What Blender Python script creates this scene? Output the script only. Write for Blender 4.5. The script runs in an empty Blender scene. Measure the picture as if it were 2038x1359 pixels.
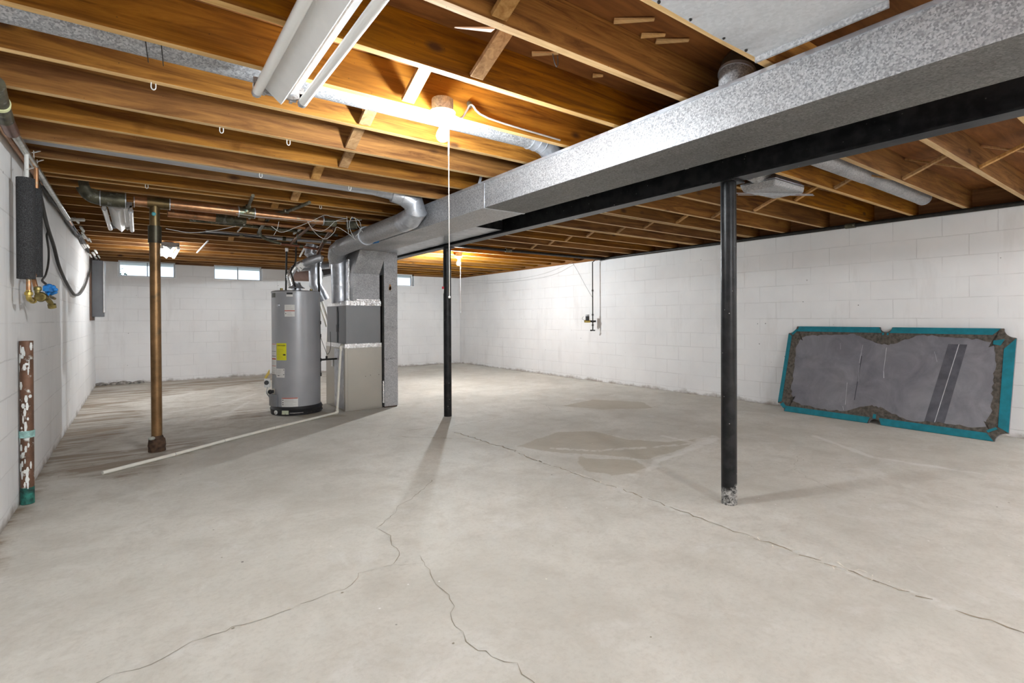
import bpy, bmesh, math, random
from mathutils import Vector, Matrix
random.seed(7)
C = bpy.context.scene.collection
PI = math.pi

# ------------------------------------------------------------------ camera, world, exposure
H = 1.0867                       # eye height
F, YAW, CY, ROLL, PITCH = 1027.784, 0.62672, 637.257, -0.00419, -0.00391
fw = Vector((math.sin(YAW), math.cos(YAW), 0)); rt = Vector((math.cos(YAW), -math.sin(YAW), 0)); up = Vector((0, 0, 1))
f2 = fw * math.cos(PITCH) + up * math.sin(PITCH); u2 = up * math.cos(PITCH) - fw * math.sin(PITCH)
r3 = rt * math.cos(ROLL) + u2 * math.sin(ROLL); u3 = u2 * math.cos(ROLL) - rt * math.sin(ROLL)
cam_d = bpy.data.cameras.new('camera'); cam = bpy.data.objects.new('camera', cam_d); C.objects.link(cam)
cam_d.sensor_width = 36; cam_d.lens = F / 2038 * 36; cam_d.shift_y = -(679.5 - CY) / 2038
cam_d.clip_start = 0.02; cam_d.clip_end = 200
cam.matrix_world = Matrix(((r3.x, u3.x, -f2.x, 0), (r3.y, u3.y, -f2.y, 0), (r3.z, u3.z, -f2.z, H), (0, 0, 0, 1)))
bpy.context.scene.camera = cam

def at(u, v, x=None, y=None, z=None):
    """real-world point seen at a pixel of the 2038 px photo, on the plane x=, y= or z="""
    d = r3 * ((u - 1019) / F) - u3 * ((v - CY) / F) + f2
    if z is not None: t = (z - H) / d.z
    elif x is not None: t = x / d.x
    else: t = y / d.y
    return Vector((0, 0, H)) + d * t

world = bpy.data.worlds.new('World'); bpy.context.scene.world = world; world.use_nodes = True
wn = world.node_tree.nodes; wl = world.node_tree.links; wn.clear()
wo = wn.new('ShaderNodeOutputWorld'); wb = wn.new('ShaderNodeBackground'); wb.inputs[0].default_value = (0.66, 0.80, 0.95, 1); wb.inputs[1].default_value = 1.1
wl.new(wb.outputs[0], wo.inputs[0])
vs = bpy.context.scene.view_settings
vs.view_transform = 'Standard'; vs.look = 'None'; vs.gamma = 1; vs.use_curve_mapping = False
vs.exposure = 0.86
BULB_E = 1180.0                  # emission of the nearest bare bulb
BULB_FAR_FILL = 2900.0                # the one at the far right, and the unseen fill bulb added behind the camera
FILL_TUBE_E = 40.0                    # emission of the unseen fill tubes added behind the camera

# ------------------------------------------------------------------ room measures
XL, XR, YB, YF = -0.573, 6.371, 10.977, -4.2
HW, ZJ, ZT = 2.069, 2.106, 2.292        # wall top, joist underside, joist top
LY = [1.085, 1.488, 1.905, 2.302, 2.70, 3.12, 3.53, 3.945, 4.35] + [4.35 + 0.4075 * i for i in range(1, 17)]
RY = [0.61, 1.022, 1.440, 1.858, 2.25, 2.695, 3.135, 3.525, 3.95, 4.335, 4.757, 5.18, 5.57, 6.02, 6.43] + [6.43 + 0.41 * i for i in range(1, 12)]

# ------------------------------------------------------------------ helpers
def tag(o, label=None, cat=None, group=None, kind=None):
    if label: o['label'] = label
    if cat: o['category'] = cat
    if group: o['group'] = group
    if kind: o['kind'] = kind
    return o

def thing(name, label, cat, loc, group=None):
    o = bpy.data.objects.new(name, None); C.objects.link(o); o.location = loc; o.empty_display_size = 0.05
    return tag(o, label, cat, group)

def catmull(pts, n=6):
    P = [Vector(p) for p in pts]
    if len(P) < 3: return P
    Q = [P[0] * 2 - P[1]] + P + [P[-1] * 2 - P[-2]]; out = []
    for i in range(1, len(Q) - 2):
        a, b, c, d = Q[i - 1:i + 3]
        for k in range(n):
            t = k / n
            out.append(0.5 * ((2 * b) + (c - a) * t + (2 * a - 5 * b + 4 * c - d) * t * t + (3 * b - a - 3 * c + d) * t ** 3))
    out.append(P[-1]); return out

class MB:
    def __init__(s): s.bm = bmesh.new(); s.slot = 0
    def face(s, vs_):
        try:
            f = s.bm.faces.new(vs_); f.material_index = s.slot; return f
        except ValueError: return None
    def poly(s, pts):
        return s.face([s.bm.verts.new(p) for p in pts])
    def box(s, a, b):
        x0, y0, z0 = a; x1, y1, z1 = b
        v = [s.bm.verts.new(p) for p in ((x0,y0,z0),(x1,y0,z0),(x1,y1,z0),(x0,y1,z0),(x0,y0,z1),(x1,y0,z1),(x1,y1,z1),(x0,y1,z1))]
        for q in ((3,2,1,0),(4,5,6,7),(0,1,5,4),(1,2,6,5),(2,3,7,6),(3,0,4,7)): s.face([v[i] for i in q])
        return s
    def hexa(s, lo, hi):
        """solid from two quads (4 points each, same winding)"""
        a = [s.bm.verts.new(p) for p in lo]; b = [s.bm.verts.new(p) for p in hi]
        s.face(a[::-1]); s.face(b)
        for i in range(4): s.face([a[i], a[(i+1)%4], b[(i+1)%4], b[i]])
        return s
    def bar(s, p0, p1, w, t, upv=(0,0,1)):
        p0, p1 = Vector(p0), Vector(p1); d = (p1 - p0).normalized(); u = Vector(upv)
        a = d.cross(u)
        if a.length < 1e-4: a = d.cross(Vector((1,0,0)))
        a.normalize(); b = a.cross(d).normalized()
        q = [a*w/2+b*t/2, -a*w/2+b*t/2, -a*w/2-b*t/2, a*w/2-b*t/2]
        return s.hexa([p0+k for k in q], [p1+k for k in q])
    def tube(s, pts, r, seg=10, caps=True, smooth=0, radii=None):
        P = [Vector(p) for p in pts]
        if smooth: P = catmull(P, smooth)
        n = len(P); R = radii if radii else [r]*n
        rings = []; nrm = None
        for i in range(n):
            t = (P[min(i+1,n-1)] - P[max(i-1,0)]).normalized()
            if nrm is None:
                nrm = t.cross(Vector((0,0,1)))
                if nrm.length < 1e-3: nrm = t.cross(Vector((1,0,0)))
            nrm = (nrm - t * nrm.dot(t)).normalized(); bn = t.cross(nrm)
            rings.append([s.bm.verts.new(P[i] + (nrm*math.cos(2*PI*k/seg) + bn*math.sin(2*PI*k/seg))*R[i]) for k in range(seg)])
        for i in range(n-1):
            for k in range(seg):
                s.face([rings[i][k], rings[i][(k+1)%seg], rings[i+1][(k+1)%seg], rings[i+1][k]])
        if caps: s.face(rings[0][::-1]); s.face(rings[-1])
        return s
    def cyl(s, p0, p1, r, seg=20, r2=None):
        return s.tube([p0, p1], r, seg, radii=[r, r if r2 is None else r2])
    def lathe(s, c, prof, seg=32, axis=(0,0,1)):
        """prof: list of (radius, height) along axis"""
        ax = Vector(axis).normalized(); a = ax.cross(Vector((1,0,0)) if abs(ax.x) < .9 else Vector((0,1,0))).normalized(); b = ax.cross(a)
        c = Vector(c); rings = []
        for r, h in prof:
            if r < 1e-6: rings.append([s.bm.verts.new(c + ax*h)])
            else: rings.append([s.bm.verts.new(c + ax*h + (a*math.cos(2*PI*k/seg)+b*math.sin(2*PI*k/seg))*r) for k in range(seg)])
        for i in range(len(rings)-1):
            A, B = rings[i], rings[i+1]
            for k in range(seg):
                if len(A) == 1 and len(B) == 1: break
                if len(A) == 1: s.face([A[0], B[(k+1)%seg], B[k]])
                elif len(B) == 1: s.face([A[k], A[(k+1)%seg], B[0]])
                else: s.face([A[k], A[(k+1)%seg], B[(k+1)%seg], B[k]])
        return s
    def sphere(s, c, r, seg=16, sc=(1,1,1)):
        rings = 10; prof = [(math.sin(PI*i/rings)*r, -math.cos(PI*i/rings)*r) for i in range(rings+1)]
        n0 = len(s.bm.verts); s.lathe((0,0,0), prof, seg); s.bm.verts.ensure_lookup_table()
        for v in s.bm.verts[n0:]: v.co = Vector((v.co.x*sc[0]+c[0], v.co.y*sc[1]+c[1], v.co.z*sc[2]+c[2]))
        return s
    def prism(s, outline, fn, d0, d1):
        """outline [(a,b)], fn(a,b,d) -> point, between depth d0 and d1"""
        A = [s.bm.verts.new(fn(a,b,d0)) for a,b in outline]; B = [s.bm.verts.new(fn(a,b,d1)) for a,b in outline]
        s.face(A[::-1]); s.face(B); n = len(A)
        for i in range(n): s.face([A[i], A[(i+1)%n], B[(i+1)%n], B[i]])
        return s
    def build(s, name, mats, parent=None, origin=None, bevel=0, smooth=True, angle=40):
        bm = s.bm
        bmesh.ops.recalc_face_normals(bm, faces=bm.faces[:])
        if parent is not None: o0 = Vector(parent.get('_o', parent.location))
        elif origin is not None: o0 = Vector(origin)
        else:
            xs = [v.co for v in bm.verts]; lo = Vector([min(c[i] for c in xs) for i in range(3)]); hi = Vector([max(c[i] for c in xs) for i in range(3)])
            o0 = Vector(((lo.x+hi.x)/2, (lo.y+hi.y)/2, lo.z))
        for v in bm.verts: v.co -= o0
        me = bpy.data.meshes.new(name); bm.to_mesh(me); bm.free()
        if not isinstance(mats, (list, tuple)): mats = [mats]
        for m in mats: me.materials.append(m)
        ob = bpy.data.objects.new(name, me); C.objects.link(ob)
        if smooth:
            for p in me.polygons: p.use_smooth = True
            me.set_sharp_from_angle(angle=math.radians(angle))
        if parent is None: ob.location = o0
        else: ob.parent = parent; ORG[ob.name] = o0
        if bevel:
            m = ob.modifiers.new('bevel', 'BEVEL'); m.width = bevel; m.segments = 2; m.limit_method = 'ANGLE'; m.angle_limit = math.radians(40)
        return ob
ORG = {}
def sub(mb, name, mats, part, root, **k):                      # sub-part under a part (part sits at its thing's origin)
    o = mb.build(name, mats, parent=root, **k); o.parent = part; return o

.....

WORK TO COMPLETE >> Write out exactly the lines between the start of the data and the line with "PI = math.pi", including both, but none of the pictures.

TASK OUTPUT >>
What Blender Python script creates this scene? Output the script only. Write for Blender 4.5. The script runs in an empty Blender scene. Measure the picture as if it were 2038x1359 pixels.
import bpy, bmesh, math, random
from mathutils import Vector, Matrix
random.seed(7)
C = bpy.context.scene.collection
PI = math.pi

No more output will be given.